# Written instruction:
Transcribe all of the material exactly. Any picture in it should be left out.

# Recorded data:

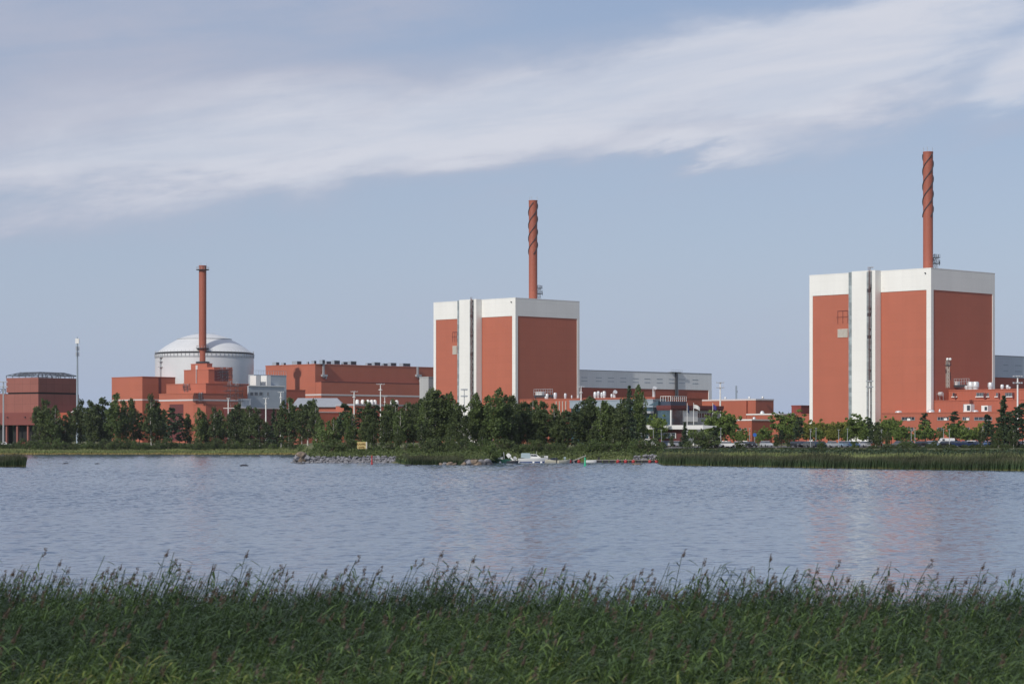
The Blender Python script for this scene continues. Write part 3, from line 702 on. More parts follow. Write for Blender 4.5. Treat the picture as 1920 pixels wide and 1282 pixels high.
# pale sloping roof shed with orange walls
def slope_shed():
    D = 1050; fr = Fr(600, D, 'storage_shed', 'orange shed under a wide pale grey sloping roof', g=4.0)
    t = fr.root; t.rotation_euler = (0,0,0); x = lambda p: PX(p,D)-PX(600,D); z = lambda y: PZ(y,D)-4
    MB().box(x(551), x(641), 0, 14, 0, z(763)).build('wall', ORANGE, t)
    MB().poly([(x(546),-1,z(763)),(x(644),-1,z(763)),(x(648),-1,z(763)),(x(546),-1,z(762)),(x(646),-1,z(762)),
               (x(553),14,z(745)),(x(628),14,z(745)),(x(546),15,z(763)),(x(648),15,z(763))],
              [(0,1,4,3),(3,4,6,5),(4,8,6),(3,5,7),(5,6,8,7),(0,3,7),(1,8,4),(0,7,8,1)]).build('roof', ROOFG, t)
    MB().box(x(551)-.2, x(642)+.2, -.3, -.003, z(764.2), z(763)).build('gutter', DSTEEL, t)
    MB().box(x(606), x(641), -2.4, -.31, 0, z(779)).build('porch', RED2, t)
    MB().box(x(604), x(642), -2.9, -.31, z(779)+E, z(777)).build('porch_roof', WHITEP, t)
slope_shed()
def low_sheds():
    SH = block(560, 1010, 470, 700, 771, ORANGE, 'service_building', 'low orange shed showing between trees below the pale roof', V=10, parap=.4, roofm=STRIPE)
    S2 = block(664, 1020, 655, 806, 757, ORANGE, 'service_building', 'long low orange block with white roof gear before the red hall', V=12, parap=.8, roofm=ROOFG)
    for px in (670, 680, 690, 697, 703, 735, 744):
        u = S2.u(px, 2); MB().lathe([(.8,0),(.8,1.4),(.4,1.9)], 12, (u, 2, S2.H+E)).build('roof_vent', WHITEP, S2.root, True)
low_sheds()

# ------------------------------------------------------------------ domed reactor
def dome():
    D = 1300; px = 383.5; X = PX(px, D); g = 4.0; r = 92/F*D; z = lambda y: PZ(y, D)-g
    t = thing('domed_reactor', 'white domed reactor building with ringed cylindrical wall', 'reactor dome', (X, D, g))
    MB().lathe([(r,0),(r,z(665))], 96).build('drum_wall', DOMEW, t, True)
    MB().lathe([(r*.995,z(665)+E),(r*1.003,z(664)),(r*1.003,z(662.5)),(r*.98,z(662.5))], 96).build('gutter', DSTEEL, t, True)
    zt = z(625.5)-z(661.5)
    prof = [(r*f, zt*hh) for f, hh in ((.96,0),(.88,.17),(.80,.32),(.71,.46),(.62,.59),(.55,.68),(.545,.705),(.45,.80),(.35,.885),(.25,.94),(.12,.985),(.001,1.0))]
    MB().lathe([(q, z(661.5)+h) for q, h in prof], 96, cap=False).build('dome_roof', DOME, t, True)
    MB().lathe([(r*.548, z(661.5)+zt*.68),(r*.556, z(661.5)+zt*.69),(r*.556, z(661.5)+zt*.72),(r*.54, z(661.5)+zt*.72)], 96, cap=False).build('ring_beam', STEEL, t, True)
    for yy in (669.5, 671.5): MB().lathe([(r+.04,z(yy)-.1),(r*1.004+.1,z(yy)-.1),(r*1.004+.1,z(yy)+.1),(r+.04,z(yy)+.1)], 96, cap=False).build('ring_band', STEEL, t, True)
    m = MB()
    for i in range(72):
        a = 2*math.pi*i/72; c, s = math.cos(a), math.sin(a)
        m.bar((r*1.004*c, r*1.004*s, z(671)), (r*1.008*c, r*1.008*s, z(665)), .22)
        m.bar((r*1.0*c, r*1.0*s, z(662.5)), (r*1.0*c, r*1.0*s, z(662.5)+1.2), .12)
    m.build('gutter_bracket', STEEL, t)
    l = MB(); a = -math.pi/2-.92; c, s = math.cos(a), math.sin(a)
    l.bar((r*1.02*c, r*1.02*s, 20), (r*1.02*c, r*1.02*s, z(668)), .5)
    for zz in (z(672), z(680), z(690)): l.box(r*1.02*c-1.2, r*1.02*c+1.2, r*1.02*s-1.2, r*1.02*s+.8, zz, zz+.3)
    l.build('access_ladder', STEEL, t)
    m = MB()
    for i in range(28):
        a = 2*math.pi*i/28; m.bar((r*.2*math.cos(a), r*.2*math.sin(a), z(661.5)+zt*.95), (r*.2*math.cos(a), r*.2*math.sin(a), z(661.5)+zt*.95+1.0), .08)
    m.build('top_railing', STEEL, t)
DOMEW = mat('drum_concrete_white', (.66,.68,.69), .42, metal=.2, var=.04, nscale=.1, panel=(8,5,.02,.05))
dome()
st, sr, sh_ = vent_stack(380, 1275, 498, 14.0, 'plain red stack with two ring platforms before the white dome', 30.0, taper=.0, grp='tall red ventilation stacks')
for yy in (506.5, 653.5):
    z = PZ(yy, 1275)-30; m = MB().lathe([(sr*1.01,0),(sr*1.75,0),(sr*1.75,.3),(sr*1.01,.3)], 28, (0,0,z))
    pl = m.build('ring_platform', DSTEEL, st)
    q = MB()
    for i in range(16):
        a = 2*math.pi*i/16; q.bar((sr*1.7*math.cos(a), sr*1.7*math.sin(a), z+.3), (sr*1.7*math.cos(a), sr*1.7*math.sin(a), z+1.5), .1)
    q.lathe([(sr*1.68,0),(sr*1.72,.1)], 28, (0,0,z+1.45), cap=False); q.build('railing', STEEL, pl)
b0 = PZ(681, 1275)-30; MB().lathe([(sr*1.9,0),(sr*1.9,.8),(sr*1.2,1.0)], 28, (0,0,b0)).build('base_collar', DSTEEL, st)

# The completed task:
The Blender Python script for this scene continues. Write part 3, from line 702 on. More parts follow. Write for Blender 4.5. Treat the picture as 1920 pixels wide and 1282 pixels high.
# pale sloping roof shed with orange walls
def slope_shed():
    D = 1050; fr = Fr(600, D, 'storage_shed', 'orange shed under a wide pale grey sloping roof', g=4.0)
    t = fr.root; t.rotation_euler = (0,0,0); x = lambda p: PX(p,D)-PX(600,D); z = lambda y: PZ(y,D)-4
    MB().box(x(551), x(641), 0, 14, 0, z(763)).build('wall', ORANGE, t)
    MB().poly([(x(546),-1,z(763)),(x(644),-1,z(763)),(x(648),-1,z(763)),(x(546),-1,z(762)),(x(646),-1,z(762)),
               (x(553),14,z(745)),(x(628),14,z(745)),(x(546),15,z(763)),(x(648),15,z(763))],
              [(0,1,4,3),(3,4,6,5),(4,8,6),(3,5,7),(5,6,8,7),(0,3,7),(1,8,4),(0,7,8,1)]).build('roof', ROOFG, t)
    MB().box(x(551)-.2, x(642)+.2, -.3, -.003, z(764.2), z(763)).build('gutter', DSTEEL, t)
    MB().box(x(606), x(641), -2.4, -.31, 0, z(779)).build('porch', RED2, t)
    MB().box(x(604), x(642), -2.9, -.31, z(779)+E, z(777)).build('porch_roof', WHITEP, t)
slope_shed()
def low_sheds():
    SH = block(560, 1010, 470, 700, 771, ORANGE, 'service_building', 'low orange shed showing between trees below the pale roof', V=10, parap=.4, roofm=STRIPE)
    S2 = block(664, 1020, 655, 806, 757, ORANGE, 'service_building', 'long low orange block with white roof gear before the red hall', V=12, parap=.8, roofm=ROOFG)
    for px in (670, 680, 690, 697, 703, 735, 744):
        u = S2.u(px, 2); MB().lathe([(.8,0),(.8,1.4),(.4,1.9)], 12, (u, 2, S2.H+E)).build('roof_vent', WHITEP, S2.root, True)
low_sheds()

# ------------------------------------------------------------------ domed reactor
def dome():
    D = 1300; px = 383.5; X = PX(px, D); g = 4.0; r = 92/F*D; z = lambda y: PZ(y, D)-g
    t = thing('domed_reactor', 'white domed reactor building with ringed cylindrical wall', 'reactor dome', (X, D, g))
    MB().lathe([(r,0),(r,z(665))], 96).build('drum_wall', DOMEW, t, True)
    MB().lathe([(r*.995,z(665)+E),(r*1.003,z(664)),(r*1.003,z(662.5)),(r*.98,z(662.5))], 96).build('gutter', DSTEEL, t, True)
    zt = z(625.5)-z(661.5)
    prof = [(r*f, zt*hh) for f, hh in ((.96,0),(.88,.17),(.80,.32),(.71,.46),(.62,.59),(.55,.68),(.545,.705),(.45,.80),(.35,.885),(.25,.94),(.12,.985),(.001,1.0))]
    MB().lathe([(q, z(661.5)+h) for q, h in prof], 96, cap=False).build('dome_roof', DOME, t, True)
    MB().lathe([(r*.548, z(661.5)+zt*.68),(r*.556, z(661.5)+zt*.69),(r*.556, z(661.5)+zt*.72),(r*.54, z(661.5)+zt*.72)], 96, cap=False).build('ring_beam', STEEL, t, True)
    for yy in (669.5, 671.5): MB().lathe([(r+.04,z(yy)-.1),(r*1.004+.1,z(yy)-.1),(r*1.004+.1,z(yy)+.1),(r+.04,z(yy)+.1)], 96, cap=False).build('ring_band', STEEL, t, True)
    m = MB()
    for i in range(72):
        a = 2*math.pi*i/72; c, s = math.cos(a), math.sin(a)
        m.bar((r*1.004*c, r*1.004*s, z(671)), (r*1.008*c, r*1.008*s, z(665)), .22)
        m.bar((r*1.0*c, r*1.0*s, z(662.5)), (r*1.0*c, r*1.0*s, z(662.5)+1.2), .12)
    m.build('gutter_bracket', STEEL, t)
    l = MB(); a = -math.pi/2-.92; c, s = math.cos(a), math.sin(a)
    l.bar((r*1.02*c, r*1.02*s, 20), (r*1.02*c, r*1.02*s, z(668)), .5)
    for zz in (z(672), z(680), z(690)): l.box(r*1.02*c-1.2, r*1.02*c+1.2, r*1.02*s-1.2, r*1.02*s+.8, zz, zz+.3)
    l.build('access_ladder', STEEL, t)
    m = MB()
    for i in range(28):
        a = 2*math.pi*i/28; m.bar((r*.2*math.cos(a), r*.2*math.sin(a), z(661.5)+zt*.95), (r*.2*math.cos(a), r*.2*math.sin(a), z(661.5)+zt*.95+1.0), .08)
    m.build('top_railing', STEEL, t)
DOMEW = mat('drum_concrete_white', (.66,.68,.69), .42, metal=.2, var=.04, nscale=.1, panel=(8,5,.02,.05))
dome()
st, sr, sh_ = vent_stack(380, 1275, 498, 14.0, 'plain red stack with two ring platforms before the white dome', 30.0, taper=.0, grp='tall red ventilation stacks')
for yy in (506.5, 653.5):
    z = PZ(yy, 1275)-30; m = MB().lathe([(sr*1.01,0),(sr*1.75,0),(sr*1.75,.3),(sr*1.01,.3)], 28, (0,0,z))
    pl = m.build('ring_platform', DSTEEL, st)
    q = MB()
    for i in range(16):
        a = 2*math.pi*i/16; q.bar((sr*1.7*math.cos(a), sr*1.7*math.sin(a), z+.3), (sr*1.7*math.cos(a), sr*1.7*math.sin(a), z+1.5), .1)
    q.lathe([(sr*1.68,0),(sr*1.72,.1)], 28, (0,0,z+1.45), cap=False); q.build('railing', STEEL, pl)
b0 = PZ(681, 1275)-30; MB().lathe([(sr*1.9,0),(sr*1.9,.8),(sr*1.2,1.0)], 28, (0,0,b0)).build('base_collar', DSTEEL, st)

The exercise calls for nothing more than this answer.